In Michigan, title companies pay referral fees to builders directly. House sellers in Michigan are required by state law to purchase an owner's title policy for the buyer. If the seller is a builder, however, the premium is a flat $25, provided the builder arranges for the buyer to purchase the loan policy required by the lender from the same title company. The premium on the loan policy is not discounted by 60 percent, as it is when the house seller is not a builder. This situation has stimulated a class-action lawsuit against the four largest title companies in Michigan.

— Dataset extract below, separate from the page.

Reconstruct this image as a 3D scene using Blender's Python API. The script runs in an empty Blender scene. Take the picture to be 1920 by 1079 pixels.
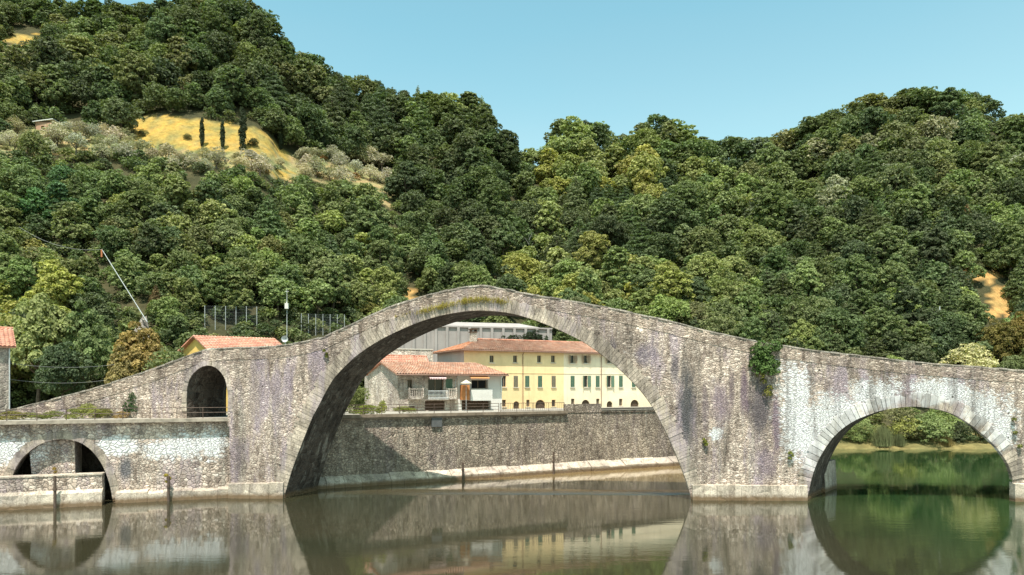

Referral fees arise from competition by title companies for the favor of the builders, brokers and lenders who can refer clients to them, combined with the willingness of many referrers to be paid off. Referrals have value and they want a piece of it.
Under the Real Estate Settlements and Procedures Act (RESPA), referral fees are illegal unless they constitute payment for services rendered, and the payments must not exceed the value of the services. However, the Department of Housing and Urban Development (HUD), which has responsibility for enforcing RESPA, does not have the army of examiners it would need to do the job effectively.
Violations of the antikickback provision of RESPA are widespread. Small players do it with many different varieties of under-the-table payments. Large players generally search for legal ways to comply with the letter of the law while violating its spirit. Title companies in Colorado viewed the reinsurance affiliate as such a device.
Some large lenders have used this device to extract referral fees legally from mortgage insurance companies. The lenders have reinsurance affiliates that receive part of the mortgage insurance premiums paid by borrowers who have been referred to the mortgage insurers by the lenders. In exchange for the premiums, the affiliate shares the risk with the insurer. This is the legal cover for RESPA compliance.
The title companies in Colorado used the same device, reinsurance affiliates owned by builders, to pay off the builders. It boomeranged, however, because of the major difference between mortgage insurance risk and title insurance risk.
Losses from defaults are a major part of the costs of mortgage insurers. And while they can go for many years with no problems, losses will balloon when real estate prices collapse. Since one can never be sure when this will happen, nor how large the losses will be when it does, it would be very difficult for HUD or anyone else to establish beyond reasonable doubt that the reinsurance affiliates are being overpaid for the risks they assume.
Most title insurance costs, in contrast, stem from their risk prevention functions rather than from insurance losses. Title insurance losses account for a small part of the premium dollar, and are much less vulnerable to conditions in real estate markets than mortgage insurance losses. The finding in Colorado, that the builders' reinsurance affiliates have had zero losses, is thus powerful evidence that the premiums paid to them were only thinly-disguised referral fees.
Why do the title companies get all the heat for paying referral fees? RESPA states very clearly that those who receive kickbacks are as guilty as those who pay them. Indeed, their demands drive the referral process. But the title industry has some large players, who make the best targets for district attorneys and class-action lawyers.
The failure of the title companies has been their inability to resist the pressures to pay. It is difficult because they must compete for the patronage of builders and others in a position to refer customers to them, who can play one title company off against another. It would be easier for them to say no if the recipients of referral fees had as much to lose from exposure as the payers.